** To be done **
Below are some records. Output the lines from the first one through the line that holds "return t * t * (3 - 2 * t)", exactly as written, with no pictures.

** Raw records **
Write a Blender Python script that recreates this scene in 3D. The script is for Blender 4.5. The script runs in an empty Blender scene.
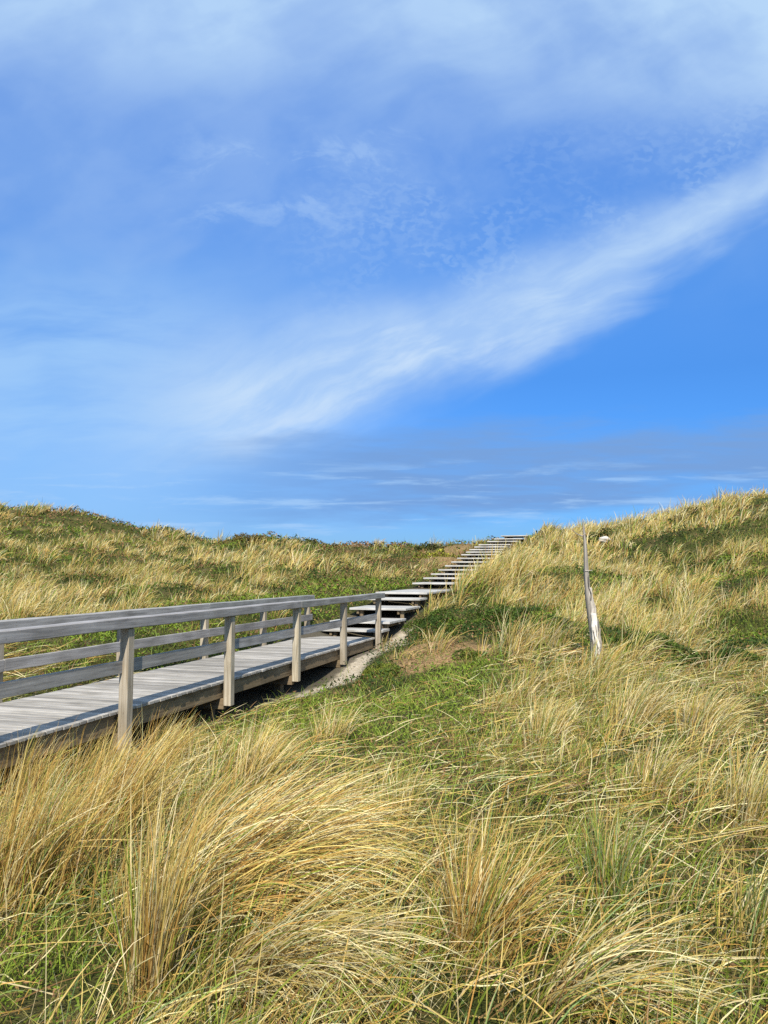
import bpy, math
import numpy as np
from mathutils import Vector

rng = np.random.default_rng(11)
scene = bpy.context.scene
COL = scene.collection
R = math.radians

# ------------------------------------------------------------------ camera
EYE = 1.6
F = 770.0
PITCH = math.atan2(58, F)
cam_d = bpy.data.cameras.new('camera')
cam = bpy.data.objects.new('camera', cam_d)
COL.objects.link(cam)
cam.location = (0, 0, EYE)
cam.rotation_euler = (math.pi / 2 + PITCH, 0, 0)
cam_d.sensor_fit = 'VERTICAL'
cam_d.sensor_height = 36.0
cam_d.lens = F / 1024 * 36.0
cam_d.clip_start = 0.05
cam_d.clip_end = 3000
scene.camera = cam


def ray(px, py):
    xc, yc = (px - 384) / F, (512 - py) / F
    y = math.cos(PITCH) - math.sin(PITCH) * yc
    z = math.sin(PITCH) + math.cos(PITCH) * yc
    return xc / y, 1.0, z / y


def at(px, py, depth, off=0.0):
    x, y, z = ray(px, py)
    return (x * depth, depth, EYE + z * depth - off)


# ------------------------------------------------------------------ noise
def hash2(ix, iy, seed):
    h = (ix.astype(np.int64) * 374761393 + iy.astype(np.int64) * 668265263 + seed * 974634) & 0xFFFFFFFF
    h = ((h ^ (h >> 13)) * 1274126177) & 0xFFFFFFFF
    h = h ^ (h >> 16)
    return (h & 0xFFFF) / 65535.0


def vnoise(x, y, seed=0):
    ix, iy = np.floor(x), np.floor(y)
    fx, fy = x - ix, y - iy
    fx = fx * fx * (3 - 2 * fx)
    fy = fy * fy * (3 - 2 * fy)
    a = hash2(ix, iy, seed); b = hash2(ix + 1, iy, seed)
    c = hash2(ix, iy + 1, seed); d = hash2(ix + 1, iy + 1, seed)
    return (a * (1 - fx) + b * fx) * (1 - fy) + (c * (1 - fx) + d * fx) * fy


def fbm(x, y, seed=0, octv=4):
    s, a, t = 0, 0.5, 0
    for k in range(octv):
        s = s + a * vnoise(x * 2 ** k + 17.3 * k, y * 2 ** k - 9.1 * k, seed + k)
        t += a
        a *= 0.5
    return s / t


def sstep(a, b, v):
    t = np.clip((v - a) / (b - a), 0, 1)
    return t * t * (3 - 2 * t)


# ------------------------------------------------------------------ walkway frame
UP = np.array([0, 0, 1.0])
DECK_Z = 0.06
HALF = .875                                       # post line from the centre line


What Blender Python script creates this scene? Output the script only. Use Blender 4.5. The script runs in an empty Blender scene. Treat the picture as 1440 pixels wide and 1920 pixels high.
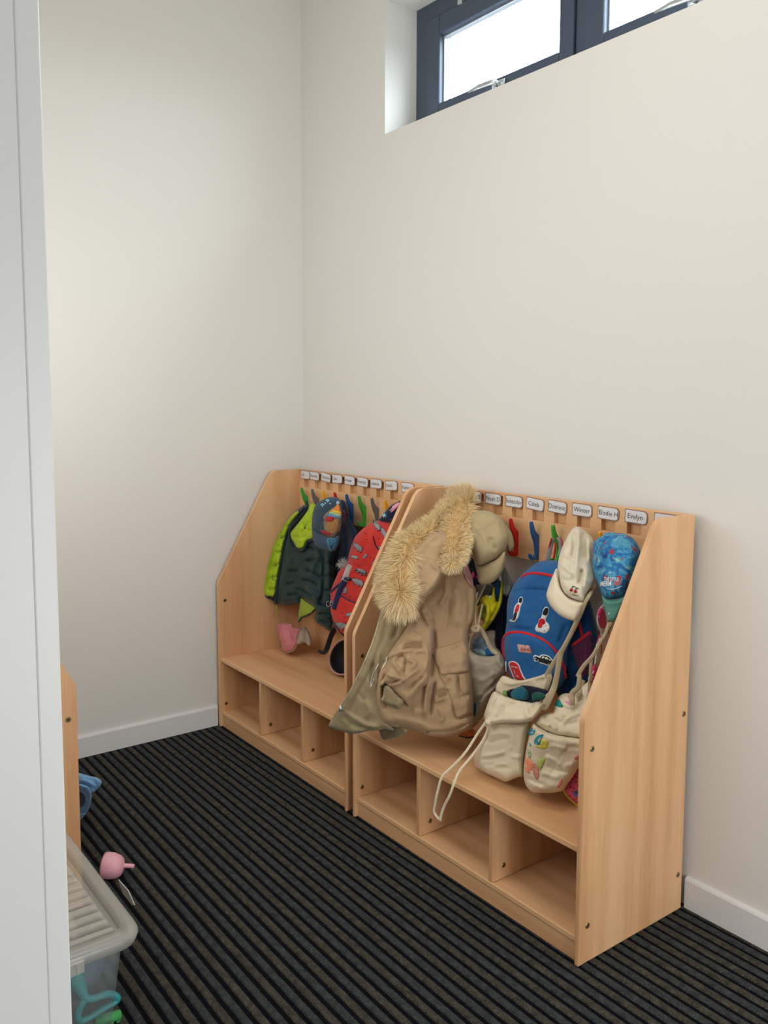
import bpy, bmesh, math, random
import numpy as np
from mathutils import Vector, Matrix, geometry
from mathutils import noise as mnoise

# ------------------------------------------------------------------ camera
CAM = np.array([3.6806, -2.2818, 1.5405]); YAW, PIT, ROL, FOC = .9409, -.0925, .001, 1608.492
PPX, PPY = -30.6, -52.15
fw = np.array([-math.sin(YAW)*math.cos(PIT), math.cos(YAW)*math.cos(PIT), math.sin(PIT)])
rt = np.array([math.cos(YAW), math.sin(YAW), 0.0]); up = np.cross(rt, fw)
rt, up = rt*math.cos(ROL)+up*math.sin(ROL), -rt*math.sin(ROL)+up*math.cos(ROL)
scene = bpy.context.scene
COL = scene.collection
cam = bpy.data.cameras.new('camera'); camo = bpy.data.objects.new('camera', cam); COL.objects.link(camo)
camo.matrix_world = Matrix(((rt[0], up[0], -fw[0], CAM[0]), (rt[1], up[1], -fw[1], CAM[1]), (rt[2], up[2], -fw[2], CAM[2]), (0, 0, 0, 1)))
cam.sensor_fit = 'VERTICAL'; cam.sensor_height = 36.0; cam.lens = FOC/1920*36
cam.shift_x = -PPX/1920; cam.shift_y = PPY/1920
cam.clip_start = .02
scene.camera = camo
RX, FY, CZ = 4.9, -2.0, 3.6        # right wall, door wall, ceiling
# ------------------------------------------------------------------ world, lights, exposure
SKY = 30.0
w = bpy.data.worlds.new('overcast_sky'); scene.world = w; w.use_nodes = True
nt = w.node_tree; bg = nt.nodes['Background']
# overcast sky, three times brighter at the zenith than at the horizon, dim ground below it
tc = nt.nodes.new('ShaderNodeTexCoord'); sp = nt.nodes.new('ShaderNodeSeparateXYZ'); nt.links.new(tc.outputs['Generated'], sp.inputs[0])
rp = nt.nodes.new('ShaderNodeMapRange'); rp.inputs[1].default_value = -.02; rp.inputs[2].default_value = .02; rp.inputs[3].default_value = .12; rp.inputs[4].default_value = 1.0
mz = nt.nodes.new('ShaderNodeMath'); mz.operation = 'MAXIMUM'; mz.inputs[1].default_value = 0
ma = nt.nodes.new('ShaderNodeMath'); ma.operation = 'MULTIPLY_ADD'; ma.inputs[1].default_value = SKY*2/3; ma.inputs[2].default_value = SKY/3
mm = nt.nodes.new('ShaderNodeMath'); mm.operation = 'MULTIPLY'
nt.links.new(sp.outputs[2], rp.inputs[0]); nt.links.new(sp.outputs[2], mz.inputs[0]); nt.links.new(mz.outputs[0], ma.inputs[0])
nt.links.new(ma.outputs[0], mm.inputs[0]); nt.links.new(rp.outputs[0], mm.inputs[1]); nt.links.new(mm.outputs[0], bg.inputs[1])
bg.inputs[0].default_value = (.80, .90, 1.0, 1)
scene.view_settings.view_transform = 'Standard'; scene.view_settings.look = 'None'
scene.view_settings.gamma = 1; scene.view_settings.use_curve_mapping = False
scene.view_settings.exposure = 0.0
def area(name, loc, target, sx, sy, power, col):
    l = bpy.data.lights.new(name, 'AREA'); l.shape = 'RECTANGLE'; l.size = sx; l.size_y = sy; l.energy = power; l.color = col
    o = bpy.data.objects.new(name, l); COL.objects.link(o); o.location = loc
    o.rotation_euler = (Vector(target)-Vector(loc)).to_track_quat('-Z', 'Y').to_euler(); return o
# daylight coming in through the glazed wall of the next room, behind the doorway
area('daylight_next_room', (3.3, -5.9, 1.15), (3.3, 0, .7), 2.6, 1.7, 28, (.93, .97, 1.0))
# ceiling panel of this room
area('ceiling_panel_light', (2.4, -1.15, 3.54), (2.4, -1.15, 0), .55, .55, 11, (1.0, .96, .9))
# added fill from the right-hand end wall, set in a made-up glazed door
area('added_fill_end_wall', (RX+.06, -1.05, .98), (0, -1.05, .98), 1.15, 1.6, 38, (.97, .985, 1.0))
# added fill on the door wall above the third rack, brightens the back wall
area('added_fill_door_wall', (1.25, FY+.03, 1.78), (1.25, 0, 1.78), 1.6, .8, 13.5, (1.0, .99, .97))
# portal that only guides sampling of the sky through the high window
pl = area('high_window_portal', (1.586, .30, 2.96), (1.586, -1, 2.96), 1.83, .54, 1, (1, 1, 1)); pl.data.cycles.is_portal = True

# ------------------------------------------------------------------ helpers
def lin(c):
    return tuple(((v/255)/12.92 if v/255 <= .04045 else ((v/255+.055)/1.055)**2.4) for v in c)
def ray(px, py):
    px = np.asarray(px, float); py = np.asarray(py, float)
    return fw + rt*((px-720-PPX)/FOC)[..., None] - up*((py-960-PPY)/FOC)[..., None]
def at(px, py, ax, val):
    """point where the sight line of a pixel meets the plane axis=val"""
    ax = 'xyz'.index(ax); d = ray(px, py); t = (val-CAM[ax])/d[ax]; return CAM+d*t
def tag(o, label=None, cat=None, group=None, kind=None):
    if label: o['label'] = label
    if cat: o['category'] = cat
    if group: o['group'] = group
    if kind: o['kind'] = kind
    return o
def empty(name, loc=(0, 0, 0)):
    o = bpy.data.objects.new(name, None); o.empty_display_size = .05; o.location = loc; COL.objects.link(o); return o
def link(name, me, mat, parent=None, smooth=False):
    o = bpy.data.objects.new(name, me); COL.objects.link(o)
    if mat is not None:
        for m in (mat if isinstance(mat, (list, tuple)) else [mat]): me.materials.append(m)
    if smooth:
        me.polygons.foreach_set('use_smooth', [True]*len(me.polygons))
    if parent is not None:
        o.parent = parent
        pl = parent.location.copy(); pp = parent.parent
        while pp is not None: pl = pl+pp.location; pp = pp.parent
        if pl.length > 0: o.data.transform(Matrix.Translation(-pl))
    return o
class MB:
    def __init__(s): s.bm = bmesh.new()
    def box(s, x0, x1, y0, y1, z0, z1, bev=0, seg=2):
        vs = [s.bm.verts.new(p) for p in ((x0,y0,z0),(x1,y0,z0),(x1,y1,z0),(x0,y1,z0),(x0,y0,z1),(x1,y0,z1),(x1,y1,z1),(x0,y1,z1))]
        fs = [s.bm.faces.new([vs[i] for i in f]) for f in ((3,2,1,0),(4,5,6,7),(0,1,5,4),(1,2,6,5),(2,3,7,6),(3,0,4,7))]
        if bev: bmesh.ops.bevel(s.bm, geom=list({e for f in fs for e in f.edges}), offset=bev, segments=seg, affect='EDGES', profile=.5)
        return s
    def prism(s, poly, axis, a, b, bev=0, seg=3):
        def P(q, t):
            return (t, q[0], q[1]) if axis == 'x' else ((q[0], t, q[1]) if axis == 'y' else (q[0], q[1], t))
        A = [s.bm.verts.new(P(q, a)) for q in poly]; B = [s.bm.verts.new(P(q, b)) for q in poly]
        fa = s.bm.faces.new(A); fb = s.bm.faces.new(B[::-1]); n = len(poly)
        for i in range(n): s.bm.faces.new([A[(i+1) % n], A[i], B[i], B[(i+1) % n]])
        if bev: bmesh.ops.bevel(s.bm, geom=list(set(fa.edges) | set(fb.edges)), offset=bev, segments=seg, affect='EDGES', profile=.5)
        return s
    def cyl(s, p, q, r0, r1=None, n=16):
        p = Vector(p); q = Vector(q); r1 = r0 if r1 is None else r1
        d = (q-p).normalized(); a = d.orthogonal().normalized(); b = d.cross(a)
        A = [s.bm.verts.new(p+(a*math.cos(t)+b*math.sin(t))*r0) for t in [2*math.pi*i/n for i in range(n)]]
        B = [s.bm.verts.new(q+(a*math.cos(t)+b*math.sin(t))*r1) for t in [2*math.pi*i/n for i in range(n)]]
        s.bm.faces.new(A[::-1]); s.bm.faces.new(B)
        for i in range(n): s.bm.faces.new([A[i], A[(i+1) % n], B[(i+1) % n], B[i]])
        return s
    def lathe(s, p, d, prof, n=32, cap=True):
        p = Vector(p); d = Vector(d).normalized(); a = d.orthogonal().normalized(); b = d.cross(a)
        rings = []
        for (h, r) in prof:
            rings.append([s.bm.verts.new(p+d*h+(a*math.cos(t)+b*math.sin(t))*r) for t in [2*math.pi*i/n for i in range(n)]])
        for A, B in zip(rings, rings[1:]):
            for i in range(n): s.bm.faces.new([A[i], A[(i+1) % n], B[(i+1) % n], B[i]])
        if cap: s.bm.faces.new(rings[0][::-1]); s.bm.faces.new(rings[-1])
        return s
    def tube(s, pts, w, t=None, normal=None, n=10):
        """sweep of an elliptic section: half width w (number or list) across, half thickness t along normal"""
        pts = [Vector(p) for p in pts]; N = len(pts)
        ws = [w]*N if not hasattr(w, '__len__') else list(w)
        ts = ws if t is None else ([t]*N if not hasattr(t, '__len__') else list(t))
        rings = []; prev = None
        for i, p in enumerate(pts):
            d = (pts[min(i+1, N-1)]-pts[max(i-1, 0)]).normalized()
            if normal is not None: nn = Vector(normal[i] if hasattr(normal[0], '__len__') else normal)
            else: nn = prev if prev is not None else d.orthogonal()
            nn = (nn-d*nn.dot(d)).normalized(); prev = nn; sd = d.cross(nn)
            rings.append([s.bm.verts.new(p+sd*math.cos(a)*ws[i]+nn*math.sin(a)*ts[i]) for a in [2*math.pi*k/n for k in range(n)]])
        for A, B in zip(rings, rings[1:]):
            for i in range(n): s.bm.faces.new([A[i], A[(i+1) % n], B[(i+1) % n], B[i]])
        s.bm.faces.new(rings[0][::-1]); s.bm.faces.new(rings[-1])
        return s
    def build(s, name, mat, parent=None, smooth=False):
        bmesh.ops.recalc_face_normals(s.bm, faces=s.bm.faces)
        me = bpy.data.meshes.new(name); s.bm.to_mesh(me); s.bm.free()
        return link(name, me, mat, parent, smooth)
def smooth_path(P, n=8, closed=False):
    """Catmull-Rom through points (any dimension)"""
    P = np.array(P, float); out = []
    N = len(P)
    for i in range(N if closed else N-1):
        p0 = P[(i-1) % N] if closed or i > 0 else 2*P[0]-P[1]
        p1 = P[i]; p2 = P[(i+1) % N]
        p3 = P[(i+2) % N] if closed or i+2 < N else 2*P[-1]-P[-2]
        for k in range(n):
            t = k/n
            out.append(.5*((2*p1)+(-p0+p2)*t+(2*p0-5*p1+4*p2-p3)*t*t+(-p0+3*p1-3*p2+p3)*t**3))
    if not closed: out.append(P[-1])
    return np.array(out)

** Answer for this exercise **
Write a Blender Python script that recreates this scene in 3D. The script is for Blender 4.5. The script runs in an empty Blender scene.
import bpy, math
import numpy as np
from mathutils import Vector

rng = np.random.default_rng(11)
scene = bpy.context.scene
COL = scene.collection
R = math.radians

# ------------------------------------------------------------------ camera
EYE = 1.6
F = 770.0
PITCH = math.atan2(58, F)
cam_d = bpy.data.cameras.new('camera')
cam = bpy.data.objects.new('camera', cam_d)
COL.objects.link(cam)
cam.location = (0, 0, EYE)
cam.rotation_euler = (math.pi / 2 + PITCH, 0, 0)
cam_d.sensor_fit = 'VERTICAL'
cam_d.sensor_height = 36.0
cam_d.lens = F / 1024 * 36.0
cam_d.clip_start = 0.05
cam_d.clip_end = 3000
scene.camera = cam


def ray(px, py):
    xc, yc = (px - 384) / F, (512 - py) / F
    y = math.cos(PITCH) - math.sin(PITCH) * yc
    z = math.sin(PITCH) + math.cos(PITCH) * yc
    return xc / y, 1.0, z / y


def at(px, py, depth, off=0.0):
    x, y, z = ray(px, py)
    return (x * depth, depth, EYE + z * depth - off)


# ------------------------------------------------------------------ noise
def hash2(ix, iy, seed):
    h = (ix.astype(np.int64) * 374761393 + iy.astype(np.int64) * 668265263 + seed * 974634) & 0xFFFFFFFF
    h = ((h ^ (h >> 13)) * 1274126177) & 0xFFFFFFFF
    h = h ^ (h >> 16)
    return (h & 0xFFFF) / 65535.0


def vnoise(x, y, seed=0):
    ix, iy = np.floor(x), np.floor(y)
    fx, fy = x - ix, y - iy
    fx = fx * fx * (3 - 2 * fx)
    fy = fy * fy * (3 - 2 * fy)
    a = hash2(ix, iy, seed); b = hash2(ix + 1, iy, seed)
    c = hash2(ix, iy + 1, seed); d = hash2(ix + 1, iy + 1, seed)
    return (a * (1 - fx) + b * fx) * (1 - fy) + (c * (1 - fx) + d * fx) * fy


def fbm(x, y, seed=0, octv=4):
    s, a, t = 0, 0.5, 0
    for k in range(octv):
        s = s + a * vnoise(x * 2 ** k + 17.3 * k, y * 2 ** k - 9.1 * k, seed + k)
        t += a
        a *= 0.5
    return s / t


def sstep(a, b, v):
    t = np.clip((v - a) / (b - a), 0, 1)
    return t * t * (3 - 2 * t)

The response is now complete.